8. My only option is eating frozen meals? Or PBnJ? Or Chinese food or Domino’s pizza which are the only walking-distance food places from where I live? But Jimmy Johns delivers, I guess.

9. There’s also the fact that these are the longest Ramadan hours ever since I was born.

10. All of that being said, you know the worst part? I’m not even worried about making all 30 fasts. I’ve never made all 30. But I’m afraid this time I can’t even make 2. Last year, I barely made 5 or 6 I think.

11. Yeah, last year was my worst. I got sick pretty early on, possibly due to dehydration. And the times that I did fast, I spent my time sprawled in bed or in a couch. That’s why I’m doubting myself this time.

12. I can’t get sick again. I can’t imagine being sick all by myself in Willow Grove.  

13. And this is also when I recall all the times I managed to fast continuously through difficult circumstances without getting sick… If I could do it then, why can’t I now?

14. Well, back in Dhaka, of course it’s different when everyone is fasting as well. That can give you the motivation to fast even on days when we ran around in the sun.  

15. When I’ve fasted here in the US during my Penn pre-orientation (during which they wanted to constantly feed us) and during my summer internship, I think part of my motivation came from my very public show of steadfastness, people admiring my grit, and people trying to delay dinner and making sure I got food at Iftar. It also felt really good to expose all these people to Ramadan.

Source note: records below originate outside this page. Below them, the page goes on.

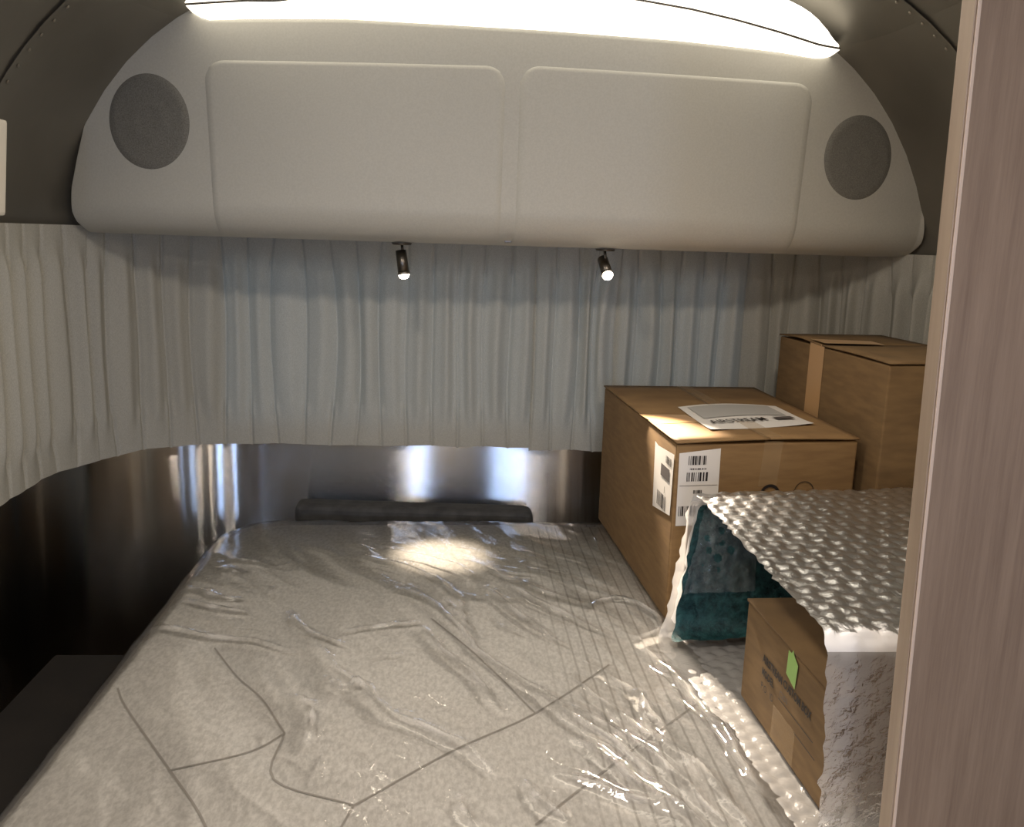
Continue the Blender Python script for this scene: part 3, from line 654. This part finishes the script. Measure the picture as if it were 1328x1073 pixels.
# ------------------------------------------------------------ bubble-wrap sleeve
BW = empty('bubble_wrap_sleeve', (.75, 1.25, ZM), 'big sleeve of clear bubble wrap standing open beside the mattress at lower right', 'bubble wrap')
YN, YFr, ZT_, ZB_ = .948, 1.565, 1.000, .7095
rad = .030
def loop_pts(step, inn=0):
    pts = []
    y0, y1, z0, z1 = YN+inn, YFr-inn, ZB_+inn, ZT_-inn; r = rad
    def arc_(cy, cz, a0, a1, rr): return [(cy+rr*math.cos(math.radians(a)), cz+rr*math.sin(math.radians(a))) for a in np.linspace(a0, a1, 8)]
    key = [(y0+.02, z0)]+[(y1-r, z0)]+arc_(y1-r, z0+r, -90, 0, r)+[(y1, z1-r)]+arc_(y1-r, z1-r, 0, 90, r)+[(y0+r, z1)]+arc_(y0+r, z1-r, 90, 180, r)+[(y0, z0+.03)]+[(y0+.012, z0+.004)]
    key = np.array(key); s = np.r_[0, np.cumsum(np.hypot(*np.diff(key, axis=0).T))]; n = int(s[-1]/step); t = np.linspace(0, s[-1], n+1)
    return np.stack([np.interp(t, s, key[:, 0]), np.interp(t, s, key[:, 1])], 1), t
def edge_x(y, z):                                  # where the open end of the sleeve lies
    k = (ZT_-z)/(ZT_-ZB_)
    x = .450-.040*k*np.clip((y-1.0)/.5, 0, 1)+.012*k*np.clip((1.1-y)/.15, 0, 1)
    return x-.018*np.clip((k-.9)/.1, 0, 1)*(.4+.6*np.sin(y*9)**2)
def bubbles(s, x, pitch=.0275, r=.0125, h=.0026):
    rowh = pitch*.92
    j = np.round(x/rowh); best = np.full(np.broadcast(s, x).shape, 9.)
    for dj in (-1, 0, 1):
        jj = j+dj; offs = (np.mod(jj, 2))*pitch*.5; i = np.round((s-offs)/pitch); best = np.minimum(best, np.hypot(s-(i*pitch+offs), x-jj*rowh))
    return h*np.power(np.clip(1-(best/r)**2, 0, 1), .45)
def sleeve(step, inn, x1, nm, m, parent, bub=1, dx0=0, sel=None, wob=.0009, seed=0):
    pts, s = loop_pts(step, inn)
    if sel: k = [i for i, (y, z) in enumerate(pts) if sel(y, z)]; pts, s = pts[k], s[k]
    tang = np.gradient(pts, axis=0); tang /= np.hypot(*tang.T)[:, None]; nrm_ = np.stack([tang[:, 1], -tang[:, 0]], 1)   # outwards
    nxx = int((x1-.44)/step); P = np.zeros((len(pts), nxx+1, 3)); r = np.random.default_rng(seed)
    e0 = edge_x(pts[:, 0], pts[:, 1])+dx0+.0022*np.interp(s, np.arange(s[0], s[-1]+.02, .012), r.normal(0, 1, len(np.arange(s[0], s[-1]+.02, .012))))
    for i in range(nxx+1):
        x = e0+(x1-e0)*i/nxx
        d = (bubbles(s, x) if bub else 0)+wob*(np.sin(x*40+s*13)+np.sin(x*17-s*31))+.0009*np.sin(x*170+s*90)
        if i < 2: d = d*.2
        d = np.where(pts[:, 0] < YN+.012, d*.35, d)
        # sag of the unsupported top and lean of the far wall
        y, z = pts[:, 0], pts[:, 1]; k = np.clip((z-ZB_)/(ZT_-ZB_), 0, 1)
        P[:, i, 0] = x; P[:, i, 1] = y+nrm_[:, 0]*d; P[:, i, 2] = np.maximum(z+nrm_[:, 1]*d*np.where(z < ZB_+.01, -.9, 1), .7085+inn)
    # the far edge runs slightly away to the right like the carton it leans on
    P[..., 1] += np.clip((P[..., 1]-YN)/(YFr-YN), 0, 1)*(P[..., 0]-.45)*.13
    return grid(nm, P, m, parent)
os_ = sleeve(.0042, 0, 1.05, 'outer_sheet', bubm, BW); os_.data.materials.append(bubm4)   # top faces whitened: lamplight falling there is put into the colour
for pl in os_.data.polygons:
    if pl.center.z+BW.location.z > ZT_-.020: pl.material_index = 1
sleeve(.010, .0075, 1.05, 'inner_sheet', bubm3, BW, 0, .012, sel=lambda y, z: (z > ZT_-.02 and y > YN+.03) or y > YFr-.012 and z > ZB_+.02, wob=.0008, seed=3)
ln = sleeve(.010, .016, 1.04, 'liner', teal, BW, 0, .014, sel=lambda y, z: y > 1.50 and z < ZT_-.017, wob=.003, seed=5); ln['label'] = 'teal translucent liner on the far inner wall'
fp = sleeve(.005, .020, .585, 'loose_flap', bubm2, BW, 1, .022, sel=lambda y, z: y > 1.50 and z > .80, wob=.002, seed=8); fp['label'] = 'loose flap of clear bubble wrap hanging inside'
# dark case standing deep in the sleeve
DK = box('storage_case', (.635, 1.36, .722), (1.0, 1.50, .955), mat('dark_navy_plastic', sr(14, 24, 30), .5), bev=.012, seg=3)
tag(DK, 'dark navy case standing deep in the bubble-wrap sleeve behind the small carton', 'case')
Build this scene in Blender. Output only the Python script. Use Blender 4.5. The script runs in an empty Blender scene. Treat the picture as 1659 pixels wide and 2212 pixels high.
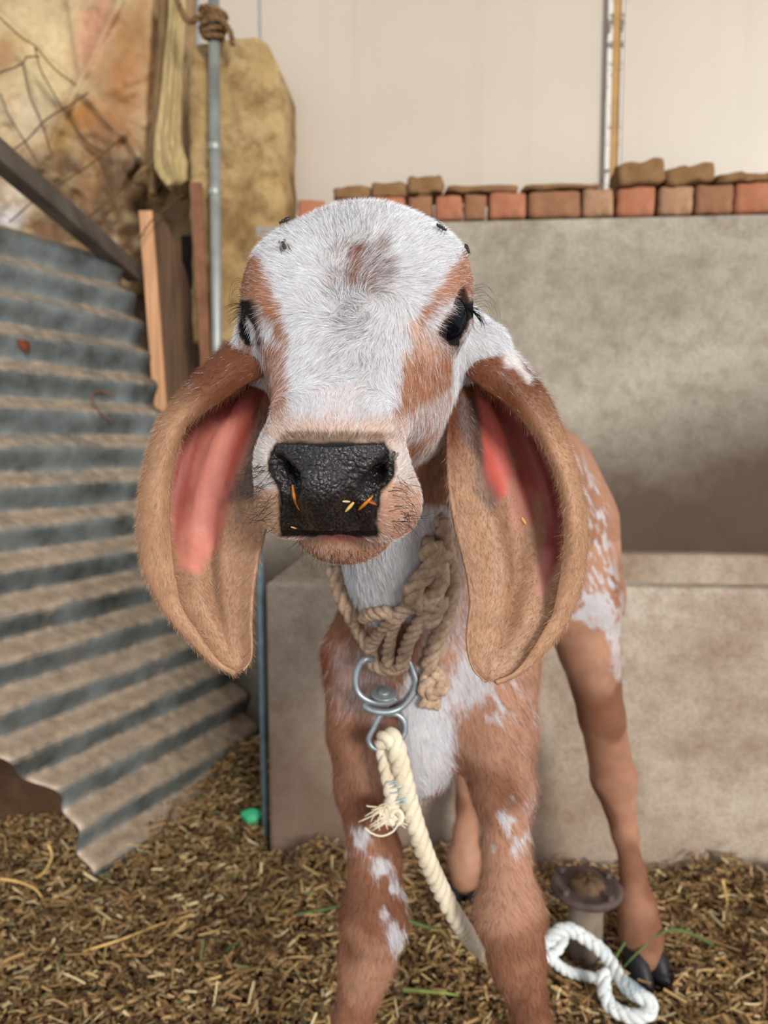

16. Then again, I stopped fasting when we went to that Conference at the end of the summer internship. I felt a little guilty about that. (but I might have been on my period too? Can’t remember.) But then there was the inevitable question, “so how come you’re not fasting today?”. “Errr…I didn’t feel upto it?”

At this point, I feel like I should explain: my concerns over Ramadan do not have that much of a religious basis. I don’t feel like I have to fast because I am a Muslim and because fasting is fard. Hey, praying 5 times a day is fard, and I average 0-1 times a day, if we’re making an optimistic estimate. Like I said, I’ve never felt compelled to complete all my 30 fasts and I’ve been very content with my 15-20 fasts per Ramadan my whole life. But at the same time, I hate how this time might end up becoming just like last year or even worse. I want to keep fast because Ramadan has been an important part of my life growing up, and I want to hold on to it. I have always enjoyed how it has challenged me, but now I feel like it’s too much of a challenge. And also it’s incredibly fun and rewarding when you face the challenge with a bunch of other people, but now I don’t have that either.

During Ramadan, on days I am not fasting, I do want to make a sincere effort to eat very little and completely avoid snacks. I haven’t been entirely successful. But I’ve felt extremely mad at the lack of support I got on this issue. From Muslims. Especially in Dhaka, too. “Well if you’re not fasting, then let me feeeeeeeed you!!” I mean, am I not allowed to try to experience Ramadan without actually fasting? Oh and a lot of people also imply that I am hypocritical and/or wishy-washy for trying to “kind of fast but not really”. It’s All or Nothing Yo!

Okay, venting done, I am hoping for some feedback. I am not looking for advice on what I should do? I am looking for some perspective on am I justified in my concerns, or are these meaningful concerns of someone who has been privileged all their lives? Am I weak, whether physically or mentally for thinking I can’t do it? Ramadan aside, I have been worrying about this lately. I feel like everyone else at work runs on much fewer hours of sleep and they can keep working long hours without food.

I think what it is really is that Ramadan is the time when I miss home the most and I feel the most alone. I’m not making excuses for why I can’t fast. I’m saying that I miss Ramadan. I miss celebrating Ramadan.